As part of the college’s transforming curriculum, there will be an increased emphasis on innovation and entrepreneurship. As Duval-Couetil and her graduate students have been researching inclusion of entrepreneurship in a college curriculum, they have found that entrepreneurship education provides an efficient means for students to demonstrate how they create economic or social value from their knowledge. Such a curriculum also provides a background in business literacy, which pairs well with technical fields.Increased industry involvement, Duval-Couetil says, also is key to helping students understand the innovation process.

“The more connections they can make with the outside world — vetting ideas with people outside the university — the better they will be. If an idea isn’t sound, we want them to fail fast so they don’t spend a lot of time on things that won’t work,” she says.

The Polytechnic curriculum will link students with Purdue’s larger innovation network. Students and faculty have access to a multitude of resources available to start a company, build prototypes, find funding, get guidance from a mentor and build a team.
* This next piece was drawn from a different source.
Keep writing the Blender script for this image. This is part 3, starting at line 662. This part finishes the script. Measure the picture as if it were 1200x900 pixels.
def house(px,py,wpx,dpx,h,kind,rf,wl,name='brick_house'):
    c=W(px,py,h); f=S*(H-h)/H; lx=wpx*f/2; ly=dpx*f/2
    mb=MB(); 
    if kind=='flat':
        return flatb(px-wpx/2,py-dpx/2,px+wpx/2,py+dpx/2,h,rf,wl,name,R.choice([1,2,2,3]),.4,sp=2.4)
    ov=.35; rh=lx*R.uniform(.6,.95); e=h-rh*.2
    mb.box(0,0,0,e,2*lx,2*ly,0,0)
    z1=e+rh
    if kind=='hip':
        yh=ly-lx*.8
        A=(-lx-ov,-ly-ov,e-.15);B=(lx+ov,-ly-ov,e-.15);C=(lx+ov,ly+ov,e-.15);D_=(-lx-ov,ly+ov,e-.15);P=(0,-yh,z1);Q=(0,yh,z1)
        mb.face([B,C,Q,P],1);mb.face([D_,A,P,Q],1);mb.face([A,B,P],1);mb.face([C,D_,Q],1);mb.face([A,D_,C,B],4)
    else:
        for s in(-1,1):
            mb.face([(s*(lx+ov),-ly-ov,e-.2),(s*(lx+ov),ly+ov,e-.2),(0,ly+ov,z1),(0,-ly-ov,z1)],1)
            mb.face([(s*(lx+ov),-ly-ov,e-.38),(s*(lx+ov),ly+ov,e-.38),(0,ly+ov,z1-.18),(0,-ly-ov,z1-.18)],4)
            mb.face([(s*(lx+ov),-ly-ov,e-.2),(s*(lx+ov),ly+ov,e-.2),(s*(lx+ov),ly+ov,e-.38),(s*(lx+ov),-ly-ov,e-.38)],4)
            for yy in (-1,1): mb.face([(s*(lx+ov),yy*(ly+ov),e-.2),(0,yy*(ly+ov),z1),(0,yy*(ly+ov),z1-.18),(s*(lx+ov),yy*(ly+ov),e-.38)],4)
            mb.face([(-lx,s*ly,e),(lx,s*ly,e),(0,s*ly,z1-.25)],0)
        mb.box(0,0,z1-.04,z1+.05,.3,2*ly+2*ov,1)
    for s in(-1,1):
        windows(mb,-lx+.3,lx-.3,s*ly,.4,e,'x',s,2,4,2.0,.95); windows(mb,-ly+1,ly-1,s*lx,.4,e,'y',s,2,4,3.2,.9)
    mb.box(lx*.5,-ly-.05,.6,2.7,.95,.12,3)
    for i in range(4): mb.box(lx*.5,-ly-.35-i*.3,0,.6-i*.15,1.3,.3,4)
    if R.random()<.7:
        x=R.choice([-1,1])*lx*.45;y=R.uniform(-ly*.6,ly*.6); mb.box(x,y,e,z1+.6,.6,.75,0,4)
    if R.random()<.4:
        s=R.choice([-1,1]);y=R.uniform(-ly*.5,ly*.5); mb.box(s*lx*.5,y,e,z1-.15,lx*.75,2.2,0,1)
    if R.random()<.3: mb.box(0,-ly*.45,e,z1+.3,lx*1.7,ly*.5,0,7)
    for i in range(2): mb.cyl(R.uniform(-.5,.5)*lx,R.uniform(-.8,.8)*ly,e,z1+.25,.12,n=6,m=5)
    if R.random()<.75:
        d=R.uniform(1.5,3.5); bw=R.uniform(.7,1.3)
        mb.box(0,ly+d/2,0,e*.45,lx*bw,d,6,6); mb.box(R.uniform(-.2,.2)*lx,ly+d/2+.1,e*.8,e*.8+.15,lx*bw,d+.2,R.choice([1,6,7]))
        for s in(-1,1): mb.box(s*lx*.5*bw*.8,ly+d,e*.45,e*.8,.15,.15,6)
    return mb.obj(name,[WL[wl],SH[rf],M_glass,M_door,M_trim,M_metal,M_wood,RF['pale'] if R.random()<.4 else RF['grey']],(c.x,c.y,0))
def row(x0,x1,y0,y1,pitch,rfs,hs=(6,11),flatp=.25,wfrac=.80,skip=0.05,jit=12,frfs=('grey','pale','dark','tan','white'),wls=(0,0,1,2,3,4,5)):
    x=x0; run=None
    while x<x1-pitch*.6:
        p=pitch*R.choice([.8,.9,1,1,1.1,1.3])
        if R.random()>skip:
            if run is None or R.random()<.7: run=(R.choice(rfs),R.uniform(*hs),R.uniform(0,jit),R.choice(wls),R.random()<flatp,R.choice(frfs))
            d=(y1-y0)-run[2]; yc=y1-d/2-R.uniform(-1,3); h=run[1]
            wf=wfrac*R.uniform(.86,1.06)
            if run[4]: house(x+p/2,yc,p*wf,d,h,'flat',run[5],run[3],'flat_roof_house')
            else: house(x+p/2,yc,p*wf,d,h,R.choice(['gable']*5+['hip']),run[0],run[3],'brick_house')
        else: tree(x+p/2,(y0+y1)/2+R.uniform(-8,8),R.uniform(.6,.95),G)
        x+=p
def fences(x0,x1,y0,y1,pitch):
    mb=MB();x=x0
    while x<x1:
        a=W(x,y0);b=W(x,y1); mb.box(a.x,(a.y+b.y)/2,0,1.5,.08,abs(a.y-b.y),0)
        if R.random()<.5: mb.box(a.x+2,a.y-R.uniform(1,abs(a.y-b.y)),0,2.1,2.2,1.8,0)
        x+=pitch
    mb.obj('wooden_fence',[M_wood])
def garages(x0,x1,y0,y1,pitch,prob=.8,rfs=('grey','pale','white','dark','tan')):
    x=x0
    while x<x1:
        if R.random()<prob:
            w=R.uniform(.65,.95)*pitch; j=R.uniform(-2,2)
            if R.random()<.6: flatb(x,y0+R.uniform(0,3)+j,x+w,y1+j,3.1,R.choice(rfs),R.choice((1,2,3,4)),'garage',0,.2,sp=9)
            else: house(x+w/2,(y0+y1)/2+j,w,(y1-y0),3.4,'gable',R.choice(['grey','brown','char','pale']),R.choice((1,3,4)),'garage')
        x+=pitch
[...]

The next step is creating a framework to incorporate coursework with these resources.In April, the college hosted an Innovation Summit on campus to gather information and ideas for building an ideal innovation curriculum. Requested by Dean Gary Bertoline, the summit was planned by two of the college’s innovators: Lonnie Bentley, professor of computer and information technology, and Matt McKillip, director of research and innovation for Purdue Polytechnic Statewide. They brought together leaders in the field from across campus, the state and the country to discuss the next wave of innovation and entrepreneurship education and programs at Purdue Polytechnic.

“The most rewarding experiences I have had in my career have been working with students who think they have a good idea for a product or a company,” Bentley says. “It’s exciting and it’s encouraging. You immediately know a student has a dream, they are going after it, and they are open to any help you can provide them.”
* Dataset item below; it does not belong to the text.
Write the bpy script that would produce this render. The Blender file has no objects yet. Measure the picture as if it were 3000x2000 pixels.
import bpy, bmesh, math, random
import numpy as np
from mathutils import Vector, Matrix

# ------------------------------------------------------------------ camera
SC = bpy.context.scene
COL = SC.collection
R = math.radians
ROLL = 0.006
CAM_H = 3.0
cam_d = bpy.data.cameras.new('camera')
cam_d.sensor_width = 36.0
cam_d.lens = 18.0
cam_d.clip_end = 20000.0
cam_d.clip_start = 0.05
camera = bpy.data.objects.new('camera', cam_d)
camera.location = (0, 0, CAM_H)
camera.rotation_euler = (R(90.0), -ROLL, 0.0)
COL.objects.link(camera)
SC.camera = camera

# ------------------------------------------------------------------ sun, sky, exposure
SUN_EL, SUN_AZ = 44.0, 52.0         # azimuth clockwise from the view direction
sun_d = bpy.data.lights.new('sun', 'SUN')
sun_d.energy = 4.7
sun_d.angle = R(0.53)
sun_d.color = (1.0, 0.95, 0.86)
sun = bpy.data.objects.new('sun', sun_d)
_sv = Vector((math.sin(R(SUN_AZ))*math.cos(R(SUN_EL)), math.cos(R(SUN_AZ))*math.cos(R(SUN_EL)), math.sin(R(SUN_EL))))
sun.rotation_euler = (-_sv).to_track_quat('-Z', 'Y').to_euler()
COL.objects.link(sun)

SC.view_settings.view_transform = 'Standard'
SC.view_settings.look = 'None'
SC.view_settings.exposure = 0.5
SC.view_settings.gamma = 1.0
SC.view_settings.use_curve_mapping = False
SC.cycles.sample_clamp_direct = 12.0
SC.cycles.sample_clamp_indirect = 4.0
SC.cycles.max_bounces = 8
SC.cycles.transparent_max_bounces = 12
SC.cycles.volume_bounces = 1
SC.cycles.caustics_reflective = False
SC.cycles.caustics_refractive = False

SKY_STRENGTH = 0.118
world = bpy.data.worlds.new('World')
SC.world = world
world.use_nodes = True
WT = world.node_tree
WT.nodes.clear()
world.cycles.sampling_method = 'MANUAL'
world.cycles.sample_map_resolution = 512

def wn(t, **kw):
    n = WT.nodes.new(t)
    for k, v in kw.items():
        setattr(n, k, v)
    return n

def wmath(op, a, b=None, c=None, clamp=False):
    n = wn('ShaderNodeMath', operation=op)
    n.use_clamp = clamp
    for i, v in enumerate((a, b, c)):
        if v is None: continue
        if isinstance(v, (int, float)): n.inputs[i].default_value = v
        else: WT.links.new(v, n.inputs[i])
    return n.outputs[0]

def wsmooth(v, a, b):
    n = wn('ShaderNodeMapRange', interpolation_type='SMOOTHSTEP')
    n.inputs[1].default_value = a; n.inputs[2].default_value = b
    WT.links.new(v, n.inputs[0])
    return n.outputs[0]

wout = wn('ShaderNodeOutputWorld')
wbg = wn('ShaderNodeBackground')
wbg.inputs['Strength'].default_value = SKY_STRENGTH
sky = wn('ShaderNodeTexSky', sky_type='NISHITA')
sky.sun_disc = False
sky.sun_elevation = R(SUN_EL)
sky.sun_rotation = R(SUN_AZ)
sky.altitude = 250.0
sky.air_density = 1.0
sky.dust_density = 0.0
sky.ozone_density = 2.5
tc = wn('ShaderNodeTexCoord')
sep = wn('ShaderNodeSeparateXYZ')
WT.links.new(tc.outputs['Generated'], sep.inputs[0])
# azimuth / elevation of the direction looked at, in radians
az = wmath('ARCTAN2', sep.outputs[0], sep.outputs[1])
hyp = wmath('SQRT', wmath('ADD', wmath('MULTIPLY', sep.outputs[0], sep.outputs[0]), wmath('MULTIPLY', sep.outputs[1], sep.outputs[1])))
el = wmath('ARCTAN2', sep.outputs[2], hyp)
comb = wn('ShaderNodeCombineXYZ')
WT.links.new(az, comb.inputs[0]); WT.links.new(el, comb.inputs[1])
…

Bentley and McKillip hoped to collect insights from innovators such as Dennis Boyle of IDEO and Lesa Mitchell (formerly of the Kauffman Foundation) to harness the students’ excitement and reward them for the lessons they learn.

“How do we build a program that would identify, attract and support STEM students with the highest potential to be successful entrepreneurs and innovators? How do you recognize, evaluate and graduate students who learn
by doing in the school of risk, ambiguity and hard knocks?” McKillip asks. The feedback from the participants — educators, innovators, business leaders, alumni — is being compiled to help college leaders plan just such a program.

Expanded curriculum also will be needed to help students and others involved speak the same language. While the words are often used interchangeably, innovation and entrepreneurship are separate parts of the same continuum, Duval-Couetil says. Innovation focuses more on the inputs, such as creativity, ideas, and product development. Entrepreneurship is what one does with the innovation to bring it to market.

Bertoline has taken his definitions from the book “Educate to Innovate: Factors that Influence Innovation,” by Arden Bement Jr., former director of the National Science Foundation and faculty member at Purdue; Purdue Provost Debasish Dutta, and Lalit Patil, postdoctoral research associate at the University of Illinois. They differentiate the two terms this way: “Innovation creates societal value (through an existing or new product, process, or service), and entrepreneurship involves realizing the market value of an opportunity, not necessarily an innovation, by making it commercially or socially viable.”

Students in Purdue Polytechnic and across campus already are active along that continuum, creating new products and services, and navigating the Purdue system of entrepreneurial resources. Jason Brier’s experiences with business leaders have opened his eyes to a world of possibilities that he wants other Purdue students to have in the future. He says he especially sees strong benefits of connecting students to innovative alumni.

“Innovation at Purdue can only be as good as innovation being circulated in or out of it. Alumni could get a lot out of our students and students could get a lot out of them,” Brier says. “They could contact someone in the Purdue Polytechnic and ask for 15 of our best students for a student project. We’re getting better at that. If we can open up the avenue of cooperation between alumni and students even more, more students will be impacted by alumni involvement, and that will improve our experience in innovation.”

As Purdue continues to see successes in commercialization activities, and with a clarified University policy about student intellectual property, innovation and entrepreneurship activities will grow across campus. Purdue Polytechnic administrators hope their students can take full advantage of the resources while incorporating the knowledge into their academic portfolio. Updates about the Innovation Summit’s recommendations will be posted in the Newsroom section of the Purdue Polytechnic website.